DESCRIPTION OF THE TASK >>
Begin at the line that contains "Write part 5", stop after the line that contains "return wp(cx, cy, off + d)", and reproduce only that span, unaltered.

'''

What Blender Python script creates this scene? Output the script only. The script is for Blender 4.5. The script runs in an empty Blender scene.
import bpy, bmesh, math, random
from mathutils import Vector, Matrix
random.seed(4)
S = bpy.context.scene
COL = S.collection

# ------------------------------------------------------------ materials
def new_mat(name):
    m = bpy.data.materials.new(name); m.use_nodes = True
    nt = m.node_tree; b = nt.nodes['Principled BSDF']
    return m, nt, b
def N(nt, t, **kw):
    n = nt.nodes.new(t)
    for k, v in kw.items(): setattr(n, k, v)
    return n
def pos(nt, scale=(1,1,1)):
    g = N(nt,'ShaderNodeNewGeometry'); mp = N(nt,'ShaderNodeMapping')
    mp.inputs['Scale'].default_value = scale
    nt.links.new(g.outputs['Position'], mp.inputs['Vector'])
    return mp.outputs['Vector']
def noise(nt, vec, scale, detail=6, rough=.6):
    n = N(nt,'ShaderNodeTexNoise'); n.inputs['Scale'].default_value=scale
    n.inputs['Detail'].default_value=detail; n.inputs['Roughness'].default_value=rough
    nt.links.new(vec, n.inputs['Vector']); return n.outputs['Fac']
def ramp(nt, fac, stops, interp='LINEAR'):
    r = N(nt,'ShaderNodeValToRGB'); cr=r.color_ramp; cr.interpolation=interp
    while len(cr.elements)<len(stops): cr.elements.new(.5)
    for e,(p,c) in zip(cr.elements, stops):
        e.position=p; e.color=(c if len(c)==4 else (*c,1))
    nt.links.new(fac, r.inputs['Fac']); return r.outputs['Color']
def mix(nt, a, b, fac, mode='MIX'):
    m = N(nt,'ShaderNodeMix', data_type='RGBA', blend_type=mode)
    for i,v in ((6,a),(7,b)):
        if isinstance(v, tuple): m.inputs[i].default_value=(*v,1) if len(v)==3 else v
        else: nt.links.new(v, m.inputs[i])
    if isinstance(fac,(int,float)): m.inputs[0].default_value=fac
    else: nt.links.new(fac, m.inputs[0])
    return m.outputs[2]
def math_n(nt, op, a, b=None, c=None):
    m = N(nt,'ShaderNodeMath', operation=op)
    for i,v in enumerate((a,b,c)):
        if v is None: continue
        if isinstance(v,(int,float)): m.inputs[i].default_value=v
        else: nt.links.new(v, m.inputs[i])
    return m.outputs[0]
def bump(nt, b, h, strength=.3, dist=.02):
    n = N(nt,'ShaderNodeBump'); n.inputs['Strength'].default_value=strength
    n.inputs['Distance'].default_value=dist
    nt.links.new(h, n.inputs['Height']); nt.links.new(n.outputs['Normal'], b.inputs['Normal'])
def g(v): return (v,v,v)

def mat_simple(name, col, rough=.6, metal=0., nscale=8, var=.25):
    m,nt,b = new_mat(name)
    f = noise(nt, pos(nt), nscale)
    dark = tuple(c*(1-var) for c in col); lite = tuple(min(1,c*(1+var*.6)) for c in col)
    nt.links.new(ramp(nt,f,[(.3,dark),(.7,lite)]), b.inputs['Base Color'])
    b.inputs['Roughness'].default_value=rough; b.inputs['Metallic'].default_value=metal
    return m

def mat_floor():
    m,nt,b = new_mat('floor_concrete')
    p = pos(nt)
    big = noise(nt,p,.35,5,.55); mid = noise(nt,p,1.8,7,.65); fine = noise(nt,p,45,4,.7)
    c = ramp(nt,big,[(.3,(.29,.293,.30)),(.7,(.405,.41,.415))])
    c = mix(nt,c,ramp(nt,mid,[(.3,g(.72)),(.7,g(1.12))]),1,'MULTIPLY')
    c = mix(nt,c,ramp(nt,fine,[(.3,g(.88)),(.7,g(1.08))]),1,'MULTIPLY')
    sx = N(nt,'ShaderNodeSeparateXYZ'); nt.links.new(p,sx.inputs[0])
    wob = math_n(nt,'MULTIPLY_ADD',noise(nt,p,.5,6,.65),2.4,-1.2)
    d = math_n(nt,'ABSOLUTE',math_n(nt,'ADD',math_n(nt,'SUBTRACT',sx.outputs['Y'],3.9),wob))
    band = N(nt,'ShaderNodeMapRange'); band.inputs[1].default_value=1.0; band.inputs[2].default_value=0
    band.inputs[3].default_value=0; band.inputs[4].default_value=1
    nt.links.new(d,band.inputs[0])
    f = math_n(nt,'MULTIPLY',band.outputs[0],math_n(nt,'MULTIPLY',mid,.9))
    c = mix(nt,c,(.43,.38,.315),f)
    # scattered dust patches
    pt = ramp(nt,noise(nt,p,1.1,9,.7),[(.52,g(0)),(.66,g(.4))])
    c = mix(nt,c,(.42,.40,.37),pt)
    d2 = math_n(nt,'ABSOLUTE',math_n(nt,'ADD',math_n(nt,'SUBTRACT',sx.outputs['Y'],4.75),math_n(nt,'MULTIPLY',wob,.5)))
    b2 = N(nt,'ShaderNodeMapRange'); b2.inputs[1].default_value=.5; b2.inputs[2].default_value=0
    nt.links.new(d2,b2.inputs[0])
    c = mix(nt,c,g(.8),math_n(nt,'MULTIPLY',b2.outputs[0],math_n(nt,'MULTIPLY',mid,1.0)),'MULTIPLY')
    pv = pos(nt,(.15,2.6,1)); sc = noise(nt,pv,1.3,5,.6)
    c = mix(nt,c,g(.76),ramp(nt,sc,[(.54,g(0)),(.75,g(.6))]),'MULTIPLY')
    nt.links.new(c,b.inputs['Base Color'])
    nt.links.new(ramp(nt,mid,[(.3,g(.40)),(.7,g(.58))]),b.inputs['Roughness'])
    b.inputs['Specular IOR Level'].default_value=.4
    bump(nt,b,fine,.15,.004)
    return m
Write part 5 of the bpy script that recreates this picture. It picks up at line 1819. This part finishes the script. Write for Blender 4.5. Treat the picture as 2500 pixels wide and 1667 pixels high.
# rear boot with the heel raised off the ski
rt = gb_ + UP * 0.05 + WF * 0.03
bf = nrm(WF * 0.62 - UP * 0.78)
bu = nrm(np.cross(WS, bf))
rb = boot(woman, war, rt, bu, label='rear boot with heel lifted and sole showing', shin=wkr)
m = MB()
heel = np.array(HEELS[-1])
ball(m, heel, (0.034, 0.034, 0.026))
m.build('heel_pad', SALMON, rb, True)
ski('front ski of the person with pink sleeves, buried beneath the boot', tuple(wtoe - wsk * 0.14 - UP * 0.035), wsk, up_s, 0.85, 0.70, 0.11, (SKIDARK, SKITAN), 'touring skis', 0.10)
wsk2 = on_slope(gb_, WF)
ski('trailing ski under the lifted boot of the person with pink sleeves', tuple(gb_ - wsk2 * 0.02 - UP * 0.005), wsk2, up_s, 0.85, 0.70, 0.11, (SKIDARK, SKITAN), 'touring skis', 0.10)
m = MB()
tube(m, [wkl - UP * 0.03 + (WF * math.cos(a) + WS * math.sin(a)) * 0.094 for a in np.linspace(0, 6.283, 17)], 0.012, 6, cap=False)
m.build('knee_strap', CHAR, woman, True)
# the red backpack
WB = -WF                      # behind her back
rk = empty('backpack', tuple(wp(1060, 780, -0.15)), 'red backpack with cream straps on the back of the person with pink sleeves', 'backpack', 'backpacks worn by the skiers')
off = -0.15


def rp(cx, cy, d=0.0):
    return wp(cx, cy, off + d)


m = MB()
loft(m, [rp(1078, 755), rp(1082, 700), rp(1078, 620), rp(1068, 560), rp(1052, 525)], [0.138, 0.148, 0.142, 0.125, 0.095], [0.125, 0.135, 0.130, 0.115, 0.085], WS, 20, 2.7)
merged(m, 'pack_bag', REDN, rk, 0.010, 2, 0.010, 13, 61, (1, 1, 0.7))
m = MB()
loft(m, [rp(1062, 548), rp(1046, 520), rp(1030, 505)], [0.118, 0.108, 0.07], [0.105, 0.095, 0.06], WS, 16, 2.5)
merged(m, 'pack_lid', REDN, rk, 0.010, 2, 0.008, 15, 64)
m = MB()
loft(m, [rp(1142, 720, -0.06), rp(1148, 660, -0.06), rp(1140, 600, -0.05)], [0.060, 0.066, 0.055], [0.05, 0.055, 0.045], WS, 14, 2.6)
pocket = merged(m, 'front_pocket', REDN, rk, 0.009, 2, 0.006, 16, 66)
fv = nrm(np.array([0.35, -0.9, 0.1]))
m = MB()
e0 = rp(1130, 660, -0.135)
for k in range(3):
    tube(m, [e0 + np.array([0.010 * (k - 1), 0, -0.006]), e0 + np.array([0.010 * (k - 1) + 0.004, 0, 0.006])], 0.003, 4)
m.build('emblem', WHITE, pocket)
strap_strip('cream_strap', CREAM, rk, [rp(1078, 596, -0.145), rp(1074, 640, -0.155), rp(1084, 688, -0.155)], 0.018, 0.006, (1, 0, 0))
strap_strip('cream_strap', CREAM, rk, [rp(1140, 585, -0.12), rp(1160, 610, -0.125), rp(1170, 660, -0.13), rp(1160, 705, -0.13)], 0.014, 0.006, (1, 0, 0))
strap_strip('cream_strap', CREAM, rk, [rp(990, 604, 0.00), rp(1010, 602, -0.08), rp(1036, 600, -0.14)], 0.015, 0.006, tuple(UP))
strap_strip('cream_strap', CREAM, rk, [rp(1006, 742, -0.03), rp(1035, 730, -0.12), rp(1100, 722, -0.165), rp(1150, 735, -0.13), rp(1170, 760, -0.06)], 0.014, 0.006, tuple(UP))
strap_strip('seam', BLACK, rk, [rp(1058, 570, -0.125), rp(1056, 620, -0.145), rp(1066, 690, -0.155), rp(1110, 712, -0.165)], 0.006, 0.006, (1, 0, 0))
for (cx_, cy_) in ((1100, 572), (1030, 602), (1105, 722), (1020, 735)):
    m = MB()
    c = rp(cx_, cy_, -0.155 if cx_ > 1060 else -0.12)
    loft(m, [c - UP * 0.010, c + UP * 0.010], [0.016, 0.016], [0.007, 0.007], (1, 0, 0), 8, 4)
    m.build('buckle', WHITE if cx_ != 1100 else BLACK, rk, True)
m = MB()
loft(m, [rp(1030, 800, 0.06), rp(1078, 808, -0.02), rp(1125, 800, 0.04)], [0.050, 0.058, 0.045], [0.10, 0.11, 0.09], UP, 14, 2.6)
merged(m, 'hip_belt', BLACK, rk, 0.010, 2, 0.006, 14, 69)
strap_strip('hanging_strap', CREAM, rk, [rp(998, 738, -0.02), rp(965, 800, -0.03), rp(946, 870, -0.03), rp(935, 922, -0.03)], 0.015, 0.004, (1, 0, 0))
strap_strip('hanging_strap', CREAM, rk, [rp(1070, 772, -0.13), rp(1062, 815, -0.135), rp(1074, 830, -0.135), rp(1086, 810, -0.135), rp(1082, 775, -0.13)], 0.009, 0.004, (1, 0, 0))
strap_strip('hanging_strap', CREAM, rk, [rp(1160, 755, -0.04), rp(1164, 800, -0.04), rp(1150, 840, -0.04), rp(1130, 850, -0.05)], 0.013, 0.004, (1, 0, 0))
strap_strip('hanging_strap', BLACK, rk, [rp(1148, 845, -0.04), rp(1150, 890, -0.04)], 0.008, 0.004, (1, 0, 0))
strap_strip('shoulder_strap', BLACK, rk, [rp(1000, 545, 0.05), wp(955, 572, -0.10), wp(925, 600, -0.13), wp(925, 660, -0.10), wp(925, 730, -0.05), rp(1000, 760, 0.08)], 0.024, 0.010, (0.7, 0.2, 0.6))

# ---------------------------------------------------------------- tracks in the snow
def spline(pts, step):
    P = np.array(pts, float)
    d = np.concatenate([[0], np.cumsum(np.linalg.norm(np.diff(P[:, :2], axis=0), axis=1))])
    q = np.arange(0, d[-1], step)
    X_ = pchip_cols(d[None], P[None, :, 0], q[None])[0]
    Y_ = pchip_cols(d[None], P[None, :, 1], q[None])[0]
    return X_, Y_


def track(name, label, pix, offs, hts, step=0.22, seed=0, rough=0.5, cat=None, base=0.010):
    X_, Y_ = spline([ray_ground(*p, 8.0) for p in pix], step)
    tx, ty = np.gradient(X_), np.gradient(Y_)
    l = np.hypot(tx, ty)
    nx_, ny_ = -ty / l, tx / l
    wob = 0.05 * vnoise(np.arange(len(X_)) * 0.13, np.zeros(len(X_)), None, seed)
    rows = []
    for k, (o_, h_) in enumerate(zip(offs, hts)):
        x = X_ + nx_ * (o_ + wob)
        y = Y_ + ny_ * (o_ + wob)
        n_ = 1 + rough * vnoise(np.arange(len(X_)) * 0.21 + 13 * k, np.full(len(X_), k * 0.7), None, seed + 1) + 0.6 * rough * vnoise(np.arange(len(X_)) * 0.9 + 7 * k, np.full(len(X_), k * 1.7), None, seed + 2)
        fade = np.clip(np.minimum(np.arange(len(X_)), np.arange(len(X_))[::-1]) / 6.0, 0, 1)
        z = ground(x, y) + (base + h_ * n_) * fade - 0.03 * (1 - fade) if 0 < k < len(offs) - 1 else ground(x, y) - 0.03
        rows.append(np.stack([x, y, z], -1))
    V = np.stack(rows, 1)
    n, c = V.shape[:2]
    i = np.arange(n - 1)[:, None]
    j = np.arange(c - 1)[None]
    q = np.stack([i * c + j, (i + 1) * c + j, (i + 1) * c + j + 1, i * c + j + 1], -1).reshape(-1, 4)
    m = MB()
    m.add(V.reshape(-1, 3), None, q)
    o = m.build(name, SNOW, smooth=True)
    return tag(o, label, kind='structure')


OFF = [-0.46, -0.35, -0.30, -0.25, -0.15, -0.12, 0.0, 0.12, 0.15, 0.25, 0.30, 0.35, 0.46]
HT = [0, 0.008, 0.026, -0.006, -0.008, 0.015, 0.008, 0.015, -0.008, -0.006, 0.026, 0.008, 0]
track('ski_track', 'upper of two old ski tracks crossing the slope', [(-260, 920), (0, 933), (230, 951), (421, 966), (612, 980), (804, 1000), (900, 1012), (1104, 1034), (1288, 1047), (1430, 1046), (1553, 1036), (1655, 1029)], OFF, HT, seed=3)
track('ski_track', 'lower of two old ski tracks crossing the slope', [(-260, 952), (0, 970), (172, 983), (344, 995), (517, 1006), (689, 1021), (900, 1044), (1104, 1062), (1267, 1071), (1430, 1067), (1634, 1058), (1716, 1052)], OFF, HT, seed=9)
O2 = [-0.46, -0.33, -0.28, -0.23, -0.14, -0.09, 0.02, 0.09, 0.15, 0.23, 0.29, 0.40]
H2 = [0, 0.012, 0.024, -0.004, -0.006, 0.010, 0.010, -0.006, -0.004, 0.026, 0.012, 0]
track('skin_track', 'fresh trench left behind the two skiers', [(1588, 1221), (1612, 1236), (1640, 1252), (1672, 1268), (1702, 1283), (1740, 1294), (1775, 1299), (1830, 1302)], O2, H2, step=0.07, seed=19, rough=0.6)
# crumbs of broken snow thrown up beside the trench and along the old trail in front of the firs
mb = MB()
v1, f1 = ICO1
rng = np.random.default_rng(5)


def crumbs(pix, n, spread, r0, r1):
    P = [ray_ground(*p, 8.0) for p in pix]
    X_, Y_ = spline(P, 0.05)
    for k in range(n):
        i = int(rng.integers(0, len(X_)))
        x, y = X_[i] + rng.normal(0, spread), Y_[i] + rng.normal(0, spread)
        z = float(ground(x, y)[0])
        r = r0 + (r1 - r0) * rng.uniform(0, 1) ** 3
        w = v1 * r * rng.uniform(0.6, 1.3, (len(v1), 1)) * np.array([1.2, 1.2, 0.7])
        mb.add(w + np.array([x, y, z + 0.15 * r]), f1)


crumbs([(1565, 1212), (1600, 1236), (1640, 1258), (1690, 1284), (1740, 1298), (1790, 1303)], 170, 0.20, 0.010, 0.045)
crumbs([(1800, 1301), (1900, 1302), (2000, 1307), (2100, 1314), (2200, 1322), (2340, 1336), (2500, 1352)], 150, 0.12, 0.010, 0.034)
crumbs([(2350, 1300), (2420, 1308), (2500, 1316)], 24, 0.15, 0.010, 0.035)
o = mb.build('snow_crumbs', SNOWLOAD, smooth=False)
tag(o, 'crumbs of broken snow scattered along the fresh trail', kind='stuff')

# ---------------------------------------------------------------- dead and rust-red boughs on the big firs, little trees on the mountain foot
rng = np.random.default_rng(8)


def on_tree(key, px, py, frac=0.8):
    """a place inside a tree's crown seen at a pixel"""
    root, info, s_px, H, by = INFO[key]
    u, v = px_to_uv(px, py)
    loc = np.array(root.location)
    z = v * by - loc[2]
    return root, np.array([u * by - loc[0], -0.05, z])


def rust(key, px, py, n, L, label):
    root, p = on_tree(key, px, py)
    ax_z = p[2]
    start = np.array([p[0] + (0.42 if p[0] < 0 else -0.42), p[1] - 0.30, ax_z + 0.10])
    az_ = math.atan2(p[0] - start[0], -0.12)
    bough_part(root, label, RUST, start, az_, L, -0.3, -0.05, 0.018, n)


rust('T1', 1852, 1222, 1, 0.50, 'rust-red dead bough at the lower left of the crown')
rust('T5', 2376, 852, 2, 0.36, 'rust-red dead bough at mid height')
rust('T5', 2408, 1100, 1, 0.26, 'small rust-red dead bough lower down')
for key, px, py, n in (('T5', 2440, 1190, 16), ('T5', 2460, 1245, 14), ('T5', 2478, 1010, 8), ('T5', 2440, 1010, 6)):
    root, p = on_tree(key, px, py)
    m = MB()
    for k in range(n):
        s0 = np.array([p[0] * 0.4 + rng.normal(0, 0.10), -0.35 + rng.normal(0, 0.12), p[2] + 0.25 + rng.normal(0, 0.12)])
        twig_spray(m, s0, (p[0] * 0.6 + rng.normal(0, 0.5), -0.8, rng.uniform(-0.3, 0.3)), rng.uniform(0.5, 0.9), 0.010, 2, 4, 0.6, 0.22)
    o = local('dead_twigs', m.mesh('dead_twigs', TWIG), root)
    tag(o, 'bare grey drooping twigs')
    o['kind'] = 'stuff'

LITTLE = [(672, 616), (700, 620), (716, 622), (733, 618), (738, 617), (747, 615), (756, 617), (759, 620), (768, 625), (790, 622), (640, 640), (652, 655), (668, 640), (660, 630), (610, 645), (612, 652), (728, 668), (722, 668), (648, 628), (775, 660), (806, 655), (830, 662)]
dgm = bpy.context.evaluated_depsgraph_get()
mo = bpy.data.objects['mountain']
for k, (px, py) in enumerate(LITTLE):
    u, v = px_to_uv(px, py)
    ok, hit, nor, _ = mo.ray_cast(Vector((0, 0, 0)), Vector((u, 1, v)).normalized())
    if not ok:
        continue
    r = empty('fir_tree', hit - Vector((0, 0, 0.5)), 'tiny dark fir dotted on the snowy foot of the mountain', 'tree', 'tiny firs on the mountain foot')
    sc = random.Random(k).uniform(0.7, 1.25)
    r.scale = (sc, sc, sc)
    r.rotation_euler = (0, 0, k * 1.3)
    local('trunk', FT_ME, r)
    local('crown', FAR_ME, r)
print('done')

'''

FINISHED TASK >>
Write part 5 of the bpy script that recreates this picture. It picks up at line 1819. This part finishes the script. Write for Blender 4.5. Treat the picture as 2500 pixels wide and 1667 pixels high.
# rear boot with the heel raised off the ski
rt = gb_ + UP * 0.05 + WF * 0.03
bf = nrm(WF * 0.62 - UP * 0.78)
bu = nrm(np.cross(WS, bf))
rb = boot(woman, war, rt, bu, label='rear boot with heel lifted and sole showing', shin=wkr)
m = MB()
heel = np.array(HEELS[-1])
ball(m, heel, (0.034, 0.034, 0.026))
m.build('heel_pad', SALMON, rb, True)
ski('front ski of the person with pink sleeves, buried beneath the boot', tuple(wtoe - wsk * 0.14 - UP * 0.035), wsk, up_s, 0.85, 0.70, 0.11, (SKIDARK, SKITAN), 'touring skis', 0.10)
wsk2 = on_slope(gb_, WF)
ski('trailing ski under the lifted boot of the person with pink sleeves', tuple(gb_ - wsk2 * 0.02 - UP * 0.005), wsk2, up_s, 0.85, 0.70, 0.11, (SKIDARK, SKITAN), 'touring skis', 0.10)
m = MB()
tube(m, [wkl - UP * 0.03 + (WF * math.cos(a) + WS * math.sin(a)) * 0.094 for a in np.linspace(0, 6.283, 17)], 0.012, 6, cap=False)
m.build('knee_strap', CHAR, woman, True)
# the red backpack
WB = -WF                      # behind her back
rk = empty('backpack', tuple(wp(1060, 780, -0.15)), 'red backpack with cream straps on the back of the person with pink sleeves', 'backpack', 'backpacks worn by the skiers')
off = -0.15


def rp(cx, cy, d=0.0):
    return wp(cx, cy, off + d)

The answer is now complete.